** start **

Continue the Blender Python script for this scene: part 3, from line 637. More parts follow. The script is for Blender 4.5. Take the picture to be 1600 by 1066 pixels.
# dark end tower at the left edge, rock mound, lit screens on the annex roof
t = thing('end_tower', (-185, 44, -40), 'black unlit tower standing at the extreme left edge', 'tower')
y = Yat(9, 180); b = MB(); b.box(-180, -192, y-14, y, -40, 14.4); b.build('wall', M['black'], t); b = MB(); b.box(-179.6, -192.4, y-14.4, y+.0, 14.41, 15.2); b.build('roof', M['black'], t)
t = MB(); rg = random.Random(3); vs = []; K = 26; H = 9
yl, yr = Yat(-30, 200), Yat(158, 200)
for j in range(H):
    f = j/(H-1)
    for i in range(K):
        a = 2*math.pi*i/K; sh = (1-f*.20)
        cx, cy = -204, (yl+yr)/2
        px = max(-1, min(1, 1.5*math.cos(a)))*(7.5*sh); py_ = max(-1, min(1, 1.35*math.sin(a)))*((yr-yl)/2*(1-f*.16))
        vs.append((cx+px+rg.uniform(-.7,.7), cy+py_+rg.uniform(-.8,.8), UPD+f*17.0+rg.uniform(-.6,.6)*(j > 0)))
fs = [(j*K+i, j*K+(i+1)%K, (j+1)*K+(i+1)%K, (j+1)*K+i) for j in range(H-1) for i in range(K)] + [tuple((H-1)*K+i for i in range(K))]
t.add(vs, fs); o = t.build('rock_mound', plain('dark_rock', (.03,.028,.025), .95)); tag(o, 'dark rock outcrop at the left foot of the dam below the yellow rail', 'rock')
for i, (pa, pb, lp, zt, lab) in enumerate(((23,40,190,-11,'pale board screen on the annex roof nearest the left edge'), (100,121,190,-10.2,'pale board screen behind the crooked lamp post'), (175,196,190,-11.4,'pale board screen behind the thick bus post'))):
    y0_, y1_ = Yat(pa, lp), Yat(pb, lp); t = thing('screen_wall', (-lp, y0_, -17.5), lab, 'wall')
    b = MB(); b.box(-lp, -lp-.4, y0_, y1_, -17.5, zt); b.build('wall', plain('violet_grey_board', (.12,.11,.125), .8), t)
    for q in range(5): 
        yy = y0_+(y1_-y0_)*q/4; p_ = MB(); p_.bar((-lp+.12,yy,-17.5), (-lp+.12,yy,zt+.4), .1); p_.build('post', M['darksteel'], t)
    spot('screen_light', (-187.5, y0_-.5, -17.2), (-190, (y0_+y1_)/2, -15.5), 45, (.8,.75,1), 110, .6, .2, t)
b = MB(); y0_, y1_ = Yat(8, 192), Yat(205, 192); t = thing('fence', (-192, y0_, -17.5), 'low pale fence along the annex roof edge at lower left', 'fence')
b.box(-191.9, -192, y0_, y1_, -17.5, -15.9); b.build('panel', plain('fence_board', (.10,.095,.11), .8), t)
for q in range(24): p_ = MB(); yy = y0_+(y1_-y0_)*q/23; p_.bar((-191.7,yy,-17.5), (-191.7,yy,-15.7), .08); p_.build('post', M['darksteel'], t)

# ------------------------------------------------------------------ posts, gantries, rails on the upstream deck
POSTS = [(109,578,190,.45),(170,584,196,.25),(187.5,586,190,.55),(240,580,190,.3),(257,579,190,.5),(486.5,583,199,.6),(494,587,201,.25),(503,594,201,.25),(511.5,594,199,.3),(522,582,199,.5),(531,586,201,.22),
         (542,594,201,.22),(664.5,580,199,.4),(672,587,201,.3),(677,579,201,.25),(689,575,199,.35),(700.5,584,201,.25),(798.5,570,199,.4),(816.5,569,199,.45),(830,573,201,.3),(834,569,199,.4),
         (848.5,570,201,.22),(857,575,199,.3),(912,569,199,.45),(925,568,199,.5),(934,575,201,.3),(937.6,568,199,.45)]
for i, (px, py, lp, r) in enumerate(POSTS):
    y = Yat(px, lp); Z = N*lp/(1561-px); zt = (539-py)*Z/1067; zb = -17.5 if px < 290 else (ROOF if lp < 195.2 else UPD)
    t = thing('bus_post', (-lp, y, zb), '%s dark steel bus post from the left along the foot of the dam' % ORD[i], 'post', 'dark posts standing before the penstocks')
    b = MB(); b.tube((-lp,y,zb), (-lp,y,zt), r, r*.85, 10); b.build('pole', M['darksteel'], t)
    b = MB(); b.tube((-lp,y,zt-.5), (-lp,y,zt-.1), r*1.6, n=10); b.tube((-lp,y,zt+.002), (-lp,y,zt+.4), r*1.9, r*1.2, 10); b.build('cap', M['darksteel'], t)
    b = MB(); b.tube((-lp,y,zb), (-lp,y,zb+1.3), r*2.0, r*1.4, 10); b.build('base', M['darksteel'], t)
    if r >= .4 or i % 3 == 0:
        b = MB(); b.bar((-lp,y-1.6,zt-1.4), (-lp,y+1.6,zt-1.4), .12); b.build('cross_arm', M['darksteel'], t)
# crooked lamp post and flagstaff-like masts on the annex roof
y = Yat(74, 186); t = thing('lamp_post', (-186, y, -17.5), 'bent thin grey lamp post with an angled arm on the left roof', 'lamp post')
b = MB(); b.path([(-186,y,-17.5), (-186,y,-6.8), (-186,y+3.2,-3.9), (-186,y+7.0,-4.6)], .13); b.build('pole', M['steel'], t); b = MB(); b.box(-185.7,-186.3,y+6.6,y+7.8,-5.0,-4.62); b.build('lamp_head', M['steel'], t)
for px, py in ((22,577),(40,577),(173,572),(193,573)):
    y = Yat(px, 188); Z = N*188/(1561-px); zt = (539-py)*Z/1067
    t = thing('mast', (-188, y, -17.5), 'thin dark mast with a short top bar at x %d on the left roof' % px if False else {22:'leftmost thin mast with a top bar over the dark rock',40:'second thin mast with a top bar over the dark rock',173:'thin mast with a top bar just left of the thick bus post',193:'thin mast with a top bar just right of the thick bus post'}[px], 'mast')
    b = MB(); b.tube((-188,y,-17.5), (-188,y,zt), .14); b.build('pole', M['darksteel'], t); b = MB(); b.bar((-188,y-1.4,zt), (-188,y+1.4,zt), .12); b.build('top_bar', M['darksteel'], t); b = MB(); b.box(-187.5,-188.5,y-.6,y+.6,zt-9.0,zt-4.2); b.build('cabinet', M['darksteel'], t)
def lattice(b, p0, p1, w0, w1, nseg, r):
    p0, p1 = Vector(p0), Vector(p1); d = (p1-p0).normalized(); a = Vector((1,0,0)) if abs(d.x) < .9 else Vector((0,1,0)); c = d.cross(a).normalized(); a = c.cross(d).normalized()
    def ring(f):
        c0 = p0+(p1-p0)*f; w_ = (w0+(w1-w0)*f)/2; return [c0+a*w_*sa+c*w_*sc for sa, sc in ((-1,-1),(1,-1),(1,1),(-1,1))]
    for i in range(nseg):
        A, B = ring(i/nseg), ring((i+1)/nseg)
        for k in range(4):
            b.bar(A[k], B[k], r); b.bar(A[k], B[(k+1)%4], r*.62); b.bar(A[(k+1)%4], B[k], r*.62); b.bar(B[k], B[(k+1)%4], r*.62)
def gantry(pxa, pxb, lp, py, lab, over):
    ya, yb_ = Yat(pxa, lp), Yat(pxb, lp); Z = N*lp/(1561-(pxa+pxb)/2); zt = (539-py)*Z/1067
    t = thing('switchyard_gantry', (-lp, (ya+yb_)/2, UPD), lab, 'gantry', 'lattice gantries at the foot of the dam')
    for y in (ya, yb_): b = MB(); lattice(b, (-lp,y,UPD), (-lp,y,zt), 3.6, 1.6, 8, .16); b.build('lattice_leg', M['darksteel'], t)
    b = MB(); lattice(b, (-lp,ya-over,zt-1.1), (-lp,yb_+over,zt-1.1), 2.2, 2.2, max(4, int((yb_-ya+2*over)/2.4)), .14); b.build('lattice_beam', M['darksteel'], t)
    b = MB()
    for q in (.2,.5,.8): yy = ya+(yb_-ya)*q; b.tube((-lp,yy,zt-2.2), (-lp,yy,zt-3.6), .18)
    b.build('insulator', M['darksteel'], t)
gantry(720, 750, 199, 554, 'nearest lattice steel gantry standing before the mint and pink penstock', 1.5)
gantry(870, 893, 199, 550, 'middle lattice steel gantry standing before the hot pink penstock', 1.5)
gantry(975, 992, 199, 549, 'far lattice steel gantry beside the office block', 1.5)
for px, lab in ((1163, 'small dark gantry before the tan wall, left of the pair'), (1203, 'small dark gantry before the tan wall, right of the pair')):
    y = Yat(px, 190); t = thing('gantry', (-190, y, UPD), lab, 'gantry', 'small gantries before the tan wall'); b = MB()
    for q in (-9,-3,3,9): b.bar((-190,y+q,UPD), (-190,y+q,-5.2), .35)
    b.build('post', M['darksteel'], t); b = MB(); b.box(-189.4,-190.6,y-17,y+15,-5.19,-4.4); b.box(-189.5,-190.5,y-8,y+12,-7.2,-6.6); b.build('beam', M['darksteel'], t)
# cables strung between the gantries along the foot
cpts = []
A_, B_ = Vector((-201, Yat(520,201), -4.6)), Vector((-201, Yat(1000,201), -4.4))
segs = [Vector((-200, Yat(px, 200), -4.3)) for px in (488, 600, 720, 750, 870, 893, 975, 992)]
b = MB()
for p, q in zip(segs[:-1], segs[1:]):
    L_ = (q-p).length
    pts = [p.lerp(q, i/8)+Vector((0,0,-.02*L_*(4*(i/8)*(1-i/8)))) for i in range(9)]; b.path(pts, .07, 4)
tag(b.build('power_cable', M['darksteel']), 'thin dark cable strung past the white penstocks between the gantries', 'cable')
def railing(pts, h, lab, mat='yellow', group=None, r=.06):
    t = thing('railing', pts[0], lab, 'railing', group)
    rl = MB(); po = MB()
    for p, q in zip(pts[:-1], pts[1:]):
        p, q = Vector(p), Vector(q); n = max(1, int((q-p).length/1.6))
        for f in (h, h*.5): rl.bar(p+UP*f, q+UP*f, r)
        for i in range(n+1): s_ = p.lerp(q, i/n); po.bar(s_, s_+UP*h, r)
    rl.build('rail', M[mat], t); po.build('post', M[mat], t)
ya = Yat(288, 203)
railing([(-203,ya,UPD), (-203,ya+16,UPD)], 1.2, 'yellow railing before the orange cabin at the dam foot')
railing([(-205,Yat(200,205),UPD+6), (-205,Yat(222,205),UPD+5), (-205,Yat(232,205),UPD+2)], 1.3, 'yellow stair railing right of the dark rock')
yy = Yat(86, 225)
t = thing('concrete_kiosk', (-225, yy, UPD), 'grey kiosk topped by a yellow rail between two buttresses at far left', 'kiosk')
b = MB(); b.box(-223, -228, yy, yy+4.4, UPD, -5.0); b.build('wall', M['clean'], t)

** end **

REQUIREMENT — The lines to collect are those holding the string "from"; copy them all.

SOLVED PROBLEM —
Continue the Blender Python script for this scene: part 3, from line 637. More parts follow. The script is for Blender 4.5. Take the picture to be 1600 by 1066 pixels.
    t = thing('bus_post', (-lp, y, zb), '%s dark steel bus post from the left along the foot of the dam' % ORD[i], 'post', 'dark posts standing before the penstocks')